[RECORD LIST start]
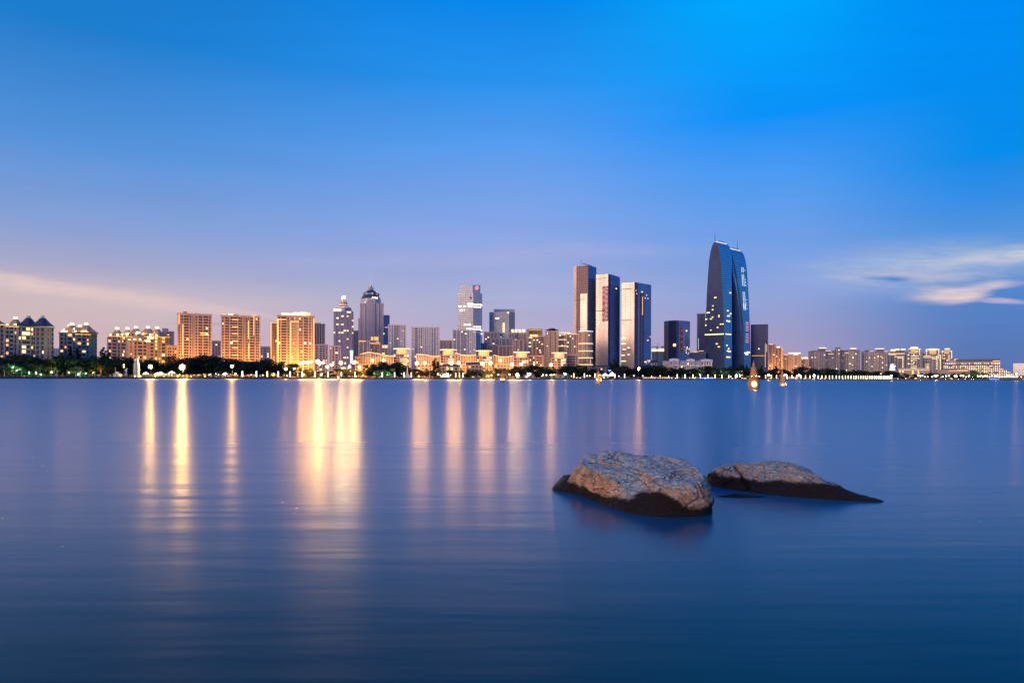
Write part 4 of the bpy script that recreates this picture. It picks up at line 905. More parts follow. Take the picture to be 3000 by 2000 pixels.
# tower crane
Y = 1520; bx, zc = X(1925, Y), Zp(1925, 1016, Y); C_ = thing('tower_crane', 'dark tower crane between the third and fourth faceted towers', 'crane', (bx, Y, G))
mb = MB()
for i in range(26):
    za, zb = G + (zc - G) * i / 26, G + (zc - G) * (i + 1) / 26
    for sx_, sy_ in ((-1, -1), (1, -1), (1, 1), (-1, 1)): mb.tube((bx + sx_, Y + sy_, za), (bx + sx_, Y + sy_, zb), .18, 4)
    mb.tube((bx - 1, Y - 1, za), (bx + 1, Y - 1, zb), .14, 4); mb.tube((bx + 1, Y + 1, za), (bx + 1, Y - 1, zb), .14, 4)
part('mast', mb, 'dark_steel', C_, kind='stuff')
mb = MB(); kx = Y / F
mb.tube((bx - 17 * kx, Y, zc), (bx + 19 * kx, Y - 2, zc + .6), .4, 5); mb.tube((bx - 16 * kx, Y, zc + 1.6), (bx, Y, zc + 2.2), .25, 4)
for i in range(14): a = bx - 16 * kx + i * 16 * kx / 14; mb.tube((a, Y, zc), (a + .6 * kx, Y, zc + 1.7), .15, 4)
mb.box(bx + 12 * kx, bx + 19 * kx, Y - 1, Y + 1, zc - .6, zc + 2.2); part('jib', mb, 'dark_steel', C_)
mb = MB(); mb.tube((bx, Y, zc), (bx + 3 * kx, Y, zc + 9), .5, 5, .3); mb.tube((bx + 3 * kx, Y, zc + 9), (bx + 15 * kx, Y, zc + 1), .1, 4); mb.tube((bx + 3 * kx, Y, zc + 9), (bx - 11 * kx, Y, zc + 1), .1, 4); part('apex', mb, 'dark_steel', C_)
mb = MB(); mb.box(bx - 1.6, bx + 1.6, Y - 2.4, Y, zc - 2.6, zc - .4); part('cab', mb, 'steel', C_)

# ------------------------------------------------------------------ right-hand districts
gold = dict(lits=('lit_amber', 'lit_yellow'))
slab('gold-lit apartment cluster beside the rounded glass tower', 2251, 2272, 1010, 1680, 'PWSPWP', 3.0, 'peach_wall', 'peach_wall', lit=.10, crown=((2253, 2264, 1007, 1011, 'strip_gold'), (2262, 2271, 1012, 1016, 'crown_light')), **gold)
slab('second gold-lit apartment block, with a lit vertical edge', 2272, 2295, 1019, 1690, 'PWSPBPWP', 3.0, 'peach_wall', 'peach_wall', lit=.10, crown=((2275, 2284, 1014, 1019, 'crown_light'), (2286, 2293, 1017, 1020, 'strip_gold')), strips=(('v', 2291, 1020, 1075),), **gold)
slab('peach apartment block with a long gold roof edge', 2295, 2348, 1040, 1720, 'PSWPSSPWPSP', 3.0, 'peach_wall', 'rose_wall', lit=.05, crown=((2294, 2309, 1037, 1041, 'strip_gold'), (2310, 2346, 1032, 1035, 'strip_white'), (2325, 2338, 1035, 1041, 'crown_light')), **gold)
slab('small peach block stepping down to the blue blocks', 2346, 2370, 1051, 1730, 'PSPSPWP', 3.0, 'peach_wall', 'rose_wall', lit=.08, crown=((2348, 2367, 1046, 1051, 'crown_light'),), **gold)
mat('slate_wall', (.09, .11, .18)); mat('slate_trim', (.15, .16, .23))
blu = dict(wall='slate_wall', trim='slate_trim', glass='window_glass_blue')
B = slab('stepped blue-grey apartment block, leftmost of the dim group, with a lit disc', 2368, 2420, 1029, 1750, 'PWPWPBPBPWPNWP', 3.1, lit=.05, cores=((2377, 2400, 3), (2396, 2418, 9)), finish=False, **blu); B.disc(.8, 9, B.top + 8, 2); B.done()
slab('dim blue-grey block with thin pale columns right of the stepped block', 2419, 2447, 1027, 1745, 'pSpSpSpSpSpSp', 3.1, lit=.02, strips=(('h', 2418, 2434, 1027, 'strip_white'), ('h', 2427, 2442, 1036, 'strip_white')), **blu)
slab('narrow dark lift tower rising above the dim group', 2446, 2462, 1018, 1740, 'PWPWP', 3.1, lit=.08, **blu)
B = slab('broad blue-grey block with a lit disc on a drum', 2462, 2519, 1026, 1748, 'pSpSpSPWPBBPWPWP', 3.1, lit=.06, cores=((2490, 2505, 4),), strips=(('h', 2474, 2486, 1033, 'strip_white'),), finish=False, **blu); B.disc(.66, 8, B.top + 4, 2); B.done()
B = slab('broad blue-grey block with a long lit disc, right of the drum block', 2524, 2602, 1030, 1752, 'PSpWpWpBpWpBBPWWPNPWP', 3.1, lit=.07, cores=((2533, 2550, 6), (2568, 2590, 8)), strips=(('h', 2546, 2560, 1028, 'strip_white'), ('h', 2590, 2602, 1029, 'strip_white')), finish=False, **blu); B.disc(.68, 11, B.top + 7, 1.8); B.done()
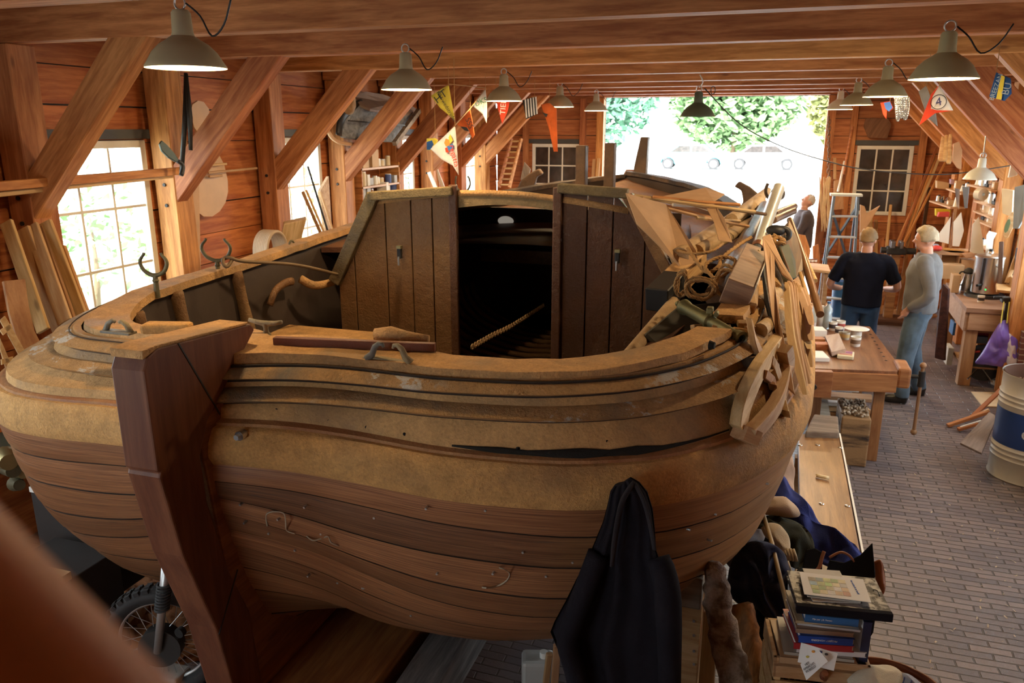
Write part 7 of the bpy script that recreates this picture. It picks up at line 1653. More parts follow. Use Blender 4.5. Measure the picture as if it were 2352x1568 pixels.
[RECORD LIST end]
### OBJECTIVE
Your copy should match the entries exactly, minus the pictures.

### REPLY TO THE TASK
Write part 4 of the bpy script that recreates this picture. It picks up at line 905. More parts follow. Take the picture to be 3000 by 2000 pixels.
# tower crane
Y = 1520; bx, zc = X(1925, Y), Zp(1925, 1016, Y); C_ = thing('tower_crane', 'dark tower crane between the third and fourth faceted towers', 'crane', (bx, Y, G))
mb = MB()
for i in range(26):
    za, zb = G + (zc - G) * i / 26, G + (zc - G) * (i + 1) / 26
    for sx_, sy_ in ((-1, -1), (1, -1), (1, 1), (-1, 1)): mb.tube((bx + sx_, Y + sy_, za), (bx + sx_, Y + sy_, zb), .18, 4)
    mb.tube((bx - 1, Y - 1, za), (bx + 1, Y - 1, zb), .14, 4); mb.tube((bx + 1, Y + 1, za), (bx + 1, Y - 1, zb), .14, 4)
part('mast', mb, 'dark_steel', C_, kind='stuff')
mb = MB(); kx = Y / F
mb.tube((bx - 17 * kx, Y, zc), (bx + 19 * kx, Y - 2, zc + .6), .4, 5); mb.tube((bx - 16 * kx, Y, zc + 1.6), (bx, Y, zc + 2.2), .25, 4)
for i in range(14): a = bx - 16 * kx + i * 16 * kx / 14; mb.tube((a, Y, zc), (a + .6 * kx, Y, zc + 1.7), .15, 4)
mb.box(bx + 12 * kx, bx + 19 * kx, Y - 1, Y + 1, zc - .6, zc + 2.2); part('jib', mb, 'dark_steel', C_)
mb = MB(); mb.tube((bx, Y, zc), (bx + 3 * kx, Y, zc + 9), .5, 5, .3); mb.tube((bx + 3 * kx, Y, zc + 9), (bx + 15 * kx, Y, zc + 1), .1, 4); mb.tube((bx + 3 * kx, Y, zc + 9), (bx - 11 * kx, Y, zc + 1), .1, 4); part('apex', mb, 'dark_steel', C_)
mb = MB(); mb.box(bx - 1.6, bx + 1.6, Y - 2.4, Y, zc - 2.6, zc - .4); part('cab', mb, 'steel', C_)

# ------------------------------------------------------------------ right-hand districts
gold = dict(lits=('lit_amber', 'lit_yellow'))
slab('gold-lit apartment cluster beside the rounded glass tower', 2251, 2272, 1010, 1680, 'PWSPWP', 3.0, 'peach_wall', 'peach_wall', lit=.10, crown=((2253, 2264, 1007, 1011, 'strip_gold'), (2262, 2271, 1012, 1016, 'crown_light')), **gold)
slab('second gold-lit apartment block, with a lit vertical edge', 2272, 2295, 1019, 1690, 'PWSPBPWP', 3.0, 'peach_wall', 'peach_wall', lit=.10, crown=((2275, 2284, 1014, 1019, 'crown_light'), (2286, 2293, 1017, 1020, 'strip_gold')), strips=(('v', 2291, 1020, 1075),), **gold)
slab('peach apartment block with a long gold roof edge', 2295, 2348, 1040, 1720, 'PSWPSSPWPSP', 3.0, 'peach_wall', 'rose_wall', lit=.05, crown=((2294, 2309, 1037, 1041, 'strip_gold'), (2310, 2346, 1032, 1035, 'strip_white'), (2325, 2338, 1035, 1041, 'crown_light')), **gold)
slab('small peach block stepping down to the blue blocks', 2346, 2370, 1051, 1730, 'PSPSPWP', 3.0, 'peach_wall', 'rose_wall', lit=.08, crown=((2348, 2367, 1046, 1051, 'crown_light'),), **gold)
mat('slate_wall', (.09, .11, .18)); mat('slate_trim', (.15, .16, .23))
blu = dict(wall='slate_wall', trim='slate_trim', glass='window_glass_blue')
B = slab('stepped blue-grey apartment block, leftmost of the dim group, with a lit disc', 2368, 2420, 1029, 1750, 'PWPWPBPBPWPNWP', 3.1, lit=.05, cores=((2377, 2400, 3), (2396, 2418, 9)), finish=False, **blu); B.disc(.8, 9, B.top + 8, 2); B.done()
slab('dim blue-grey block with thin pale columns right of the stepped block', 2419, 2447, 1027, 1745, 'pSpSpSpSpSpSp', 3.1, lit=.02, strips=(('h', 2418, 2434, 1027, 'strip_white'), ('h', 2427, 2442, 1036, 'strip_white')), **blu)
slab('narrow dark lift tower rising above the dim group', 2446, 2462, 1018, 1740, 'PWPWP', 3.1, lit=.08, **blu)
B = slab('broad blue-grey block with a lit disc on a drum', 2462, 2519, 1026, 1748, 'pSpSpSPWPBBPWPWP', 3.1, lit=.06, cores=((2490, 2505, 4),), strips=(('h', 2474, 2486, 1033, 'strip_white'),), finish=False, **blu); B.disc(.66, 8, B.top + 4, 2); B.done()
B = slab('broad blue-grey block with a long lit disc, right of the drum block', 2524, 2602, 1030, 1752, 'PSpWpWpBpWpBBPWWPNPWP', 3.1, lit=.07, cores=((2533, 2550, 6), (2568, 2590, 8)), strips=(('h', 2546, 2560, 1028, 'strip_white'), ('h', 2590, 2602, 1029, 'strip_white')), finish=False, **blu); B.disc(.68, 11, B.top + 7, 1.8); B.done()
Write part 7 of the bpy script that recreates this picture. It picks up at line 1653. More parts follow. Use Blender 4.5. Measure the picture as if it were 2352x1568 pixels.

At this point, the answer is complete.